Bill Wolak is a poet who lives in New Jersey and teaches Creative Writing at William Paterson University. He has just published his twelfth collection of poetry entitled The Lover’s Body. His poetry has appeared in over a hundred magazines. His most recent translation with Mahmood Karimi-Hakak, Love Me More Than the Others: Selected Poetry or Iraj Mirza, was published by Cross-Cultural Communications in 2014. His translations have appeared in such magazines as The Sufi Journal, Basalt, Visions International, World Poetry Journal, and Atlanta Review.
His critical work and interviews have appeared in Notre Dame Review, Persian Heritage Magazine, Gargoyle, Southern Humanities Review, The Paterson Literary Review, Ascent, Florida English, and Prime Numbers Magazine. Mr. Wolak has been awarded several National Endowment for the Humanities scholarships and two Fulbright-Hays scholarships to study and travel in India.

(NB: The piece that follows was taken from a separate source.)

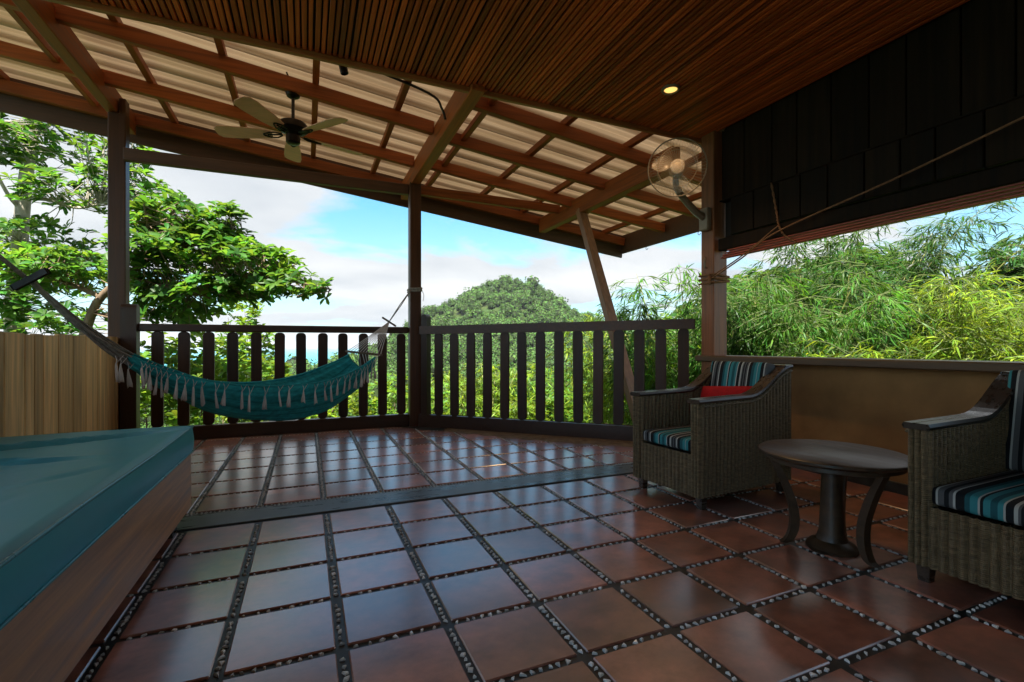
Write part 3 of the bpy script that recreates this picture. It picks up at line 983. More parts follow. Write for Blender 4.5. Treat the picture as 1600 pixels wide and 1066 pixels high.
# its sides: a band around, slightly bulging
loop = [(BX0, BY0), (BX1, BY0), (BX1, BY1), (BX0, BY1)]
V = []; per = []
for a, b_ in zip(loop, loop[1:] + loop[:1]):
    n = int(max(abs(a[0] - b_[0]), abs(a[1] - b_[1])) / .025)
    for k in range(n): per.append((a[0] + (b_[0] - a[0]) * k / n, a[1] + (b_[1] - a[1]) * k / n))
for (x, y_) in per:
    ox = (1 if x > -.56 else -1 if x < -1.49 else 0); oy = (1 if y_ > 2.92 else -1 if y_ < .63 else 0)
    for q in range(7):
        t_ = q / 6
        bl_ = .004 + .007 * math.sin(math.pi * t_) + .002 * math.sin(y_ * 9 + t_ * 4) * math.sin(math.pi * t_)
        V.append((x + ox * bl_, y_ + oy * bl_, bot + (bed_top(x, y_) - .011 - bot) * t_))
side_o = link('mattress_side', mesh_from('mattress_side', V, grid_faces(len(per), 7, True), True), M['vinyl'], bd)
pp = [Vector((x + (.006 if x > -.56 else -.006 if x < -1.49 else 0), y_ + (.006 if y_ > 2.92 else -.006 if y_ < .63 else 0), bed_top(x, y_) - .008)) for x, y_ in per]
tube('piping', pp + [pp[0]], .0055, M['piping'], bd, 6)
pp = [Vector((p.x, p.y, bot + .004)) for p in pp]
tube('piping', pp + [pp[0]], .005, M['piping'], bd, 6)

# ---- wicker armchairs
CW, CD = .52, .80          # width, depth; the chair faces its own -y


def arm_h(y):
    t_ = np.clip((y - .40) / (CD - .40), 0, 1)
    return .595 + .012 * (y / CD) + .165 * (t_ * t_ * (3 - 2 * t_)) ** 1.15


def rib_panel(L_, z0, ztop, pitch, place, rows=10, amp=.014):
    """a woven panel: vertical cane ribs as relief; place(u, z, d) gives the point"""
    n = int(L_ / pitch) * 8
    V = []
    for i in range(n + 1):
        u = L_ * i / n
        d = amp * abs(math.sin(math.pi * u / pitch)) ** .7
        zt = ztop(u)
        for j in range(rows + 1):
            z = z0 + (zt - z0) * j / rows
            V.append(place(u, z, d))
    return V, grid_faces(n + 1, rows + 1)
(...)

In 2007, he was selected to participate in a Friendship Delegation to Iran sponsored by the Fellowship of Reconciliation, America’s largest and oldest interfaith peace and justice organization. During the Summer of 2010, Mr. Wolak was awarded a Field Study Opportunity in China and Japan by the National Consortium for Teaching about Asia. He was selected to be a featured poet at festivals in India four times: at the 2011 Kritya International Poetry Festival in Nagpur, at the 2013 Hyderabad Literary Festival, at the Tarjuma 2013: Festival of Translators in Ahmedabad, and most recently at the 2014 Hyderabad Literary Festival.

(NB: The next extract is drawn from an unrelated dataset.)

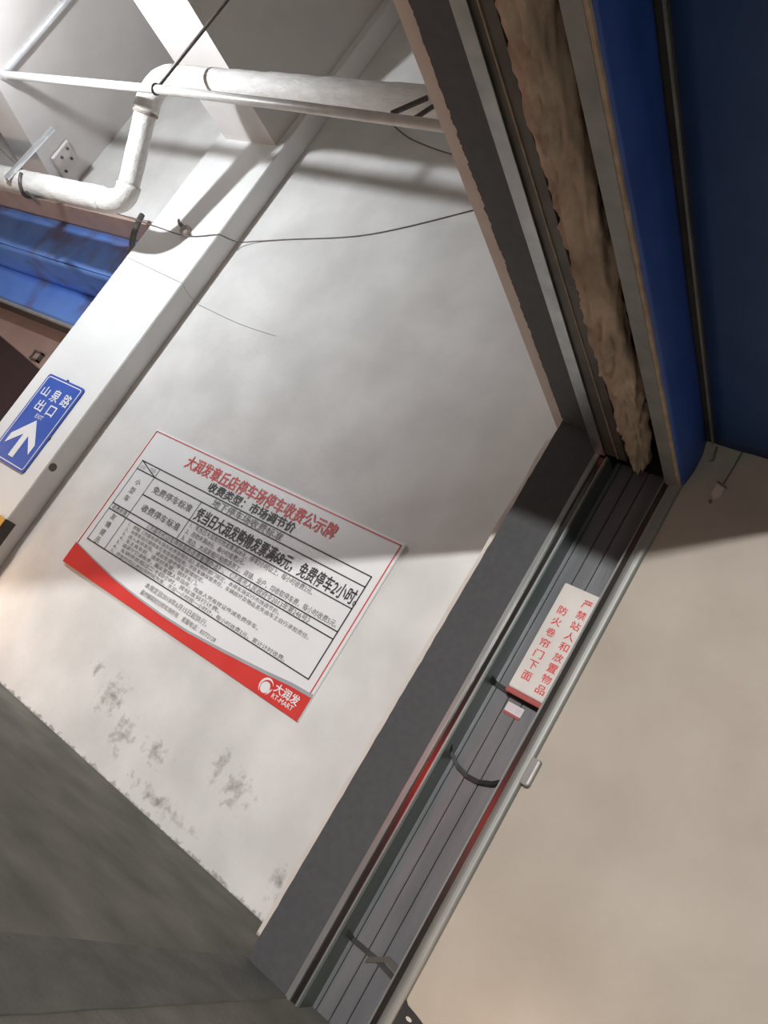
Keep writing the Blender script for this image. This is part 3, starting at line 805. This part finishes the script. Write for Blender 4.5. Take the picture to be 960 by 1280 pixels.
# ------------------------------------------------------------------ warning plaque inside the guide track
ws = thing('warning_sign', (-1.24, -0.4, 1.6), 'cream warning plaque with two columns of red lettering inside the guide track', 'sign')
WY = -0.470
k = (4 + WY) / (4 - 0.52)
def wx(x): return x * k
def wz(z): return 1.2 + z * k
bm = bmesh.new()
box(bm, wx(-1.300), wx(-1.112), WY, WY + 0.012, wz(0.394), wz(0.936), 0.004)
link('plate', bm, M['sign_cream'], ws)
bm = bmesh.new(); box(bm, wx(-1.302), wx(-1.112), WY - 0.003, WY + 0.012, wz(0.368), wz(0.392), 0.003)
link('red_band', bm, M['dull_red'], ws)
bm = bmesh.new()
for x in (-1.28, -1.18):
    for z in (1.75, 2.0):
        bm = bmesh.new(); box(bm, x, x + 0.03, WY + 0.010, -0.394, z, z + 0.05)
        link('clip', bm, M['galv_dull'], ws)
rcol = '严禁站人和放置物品'; lcol = '防火卷帘门下面'
for i, c in enumerate(rcol):
    zc = 0.878 - i * 0.0545
    lettering('lettering', c, wx(-1.182), wx(-1.138), wz(zc - 0.020), wz(zc + 0.020), WY - 0.001, M['red_text'], ws, 0.014)
for i, c in enumerate(lcol):
    zc = 0.808 - i * 0.0565
    lettering('lettering', c, wx(-1.268), wx(-1.224), wz(zc - 0.020), wz(zc + 0.020), WY - 0.001, M['red_text'], ws, 0.014)
# sticker below
st = thing('sticker', (-1.25, -0.395, 1.5), 'small pale sticker with a red lower band just below the cream warning plaque', 'sticker')
k2 = (4 - 0.396) / 3.48
bm = bmesh.new(); box(bm, -1.262 * k2, -1.180 * k2, -0.397, -0.3915, 1.2 + 0.290 * k2, 1.2 + 0.332 * k2)
link('paper', bm, M['sticker'], st)
bm = bmesh.new(); box(bm, -1.262 * k2, -1.180 * k2, -0.398, -0.3915, 1.2 + 0.278 * k2, 1.2 + 0.290 * k2)
link('red_band', bm, M['dull_red'], st)
bm = bmesh.new(); 
for i in range(3): box(bm, -1.215 * k2, (-1.19 + 0.004 * (i % 2)) * k2, -0.3978, -0.396, 1.2 + (0.302 + i * 0.008) * k2, 1.2 + (0.304 + i * 0.008) * k2)
link('print_lines', bm, M['grey_line'], st)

Ratna Kaji Shakya, whose art work appears throughout this book as well as on the front cover, is an artist working in watercolors and acrylics, who lives in Kathmandu, Nepal. In addition, he is the director of Light & Shade Art Gallery in Katmandu. Over the years, he has been awarded several prizes for his paintings, and his work appears in many private collections in Nepal as well as abroad in such countries as the United States, the United Kingdom, Italy, France, Norway, Turkey, Denmark, South Korea, Japan, India, Pakistan, Switzerland, Germany, Canada, Holland, Ireland, Belgium, Argentina, China, Spain, Chile, Israel, Jordan, Scotland, and Bahrain. Ratna Kaji Shakya’s diverse experiments with oval forms has led him to a comprehensive theory of fine art which he has dubbed Ovalism. Through Ovalism, he undertakes to explain the omnipresent importance of the oval form in every aspect of existence.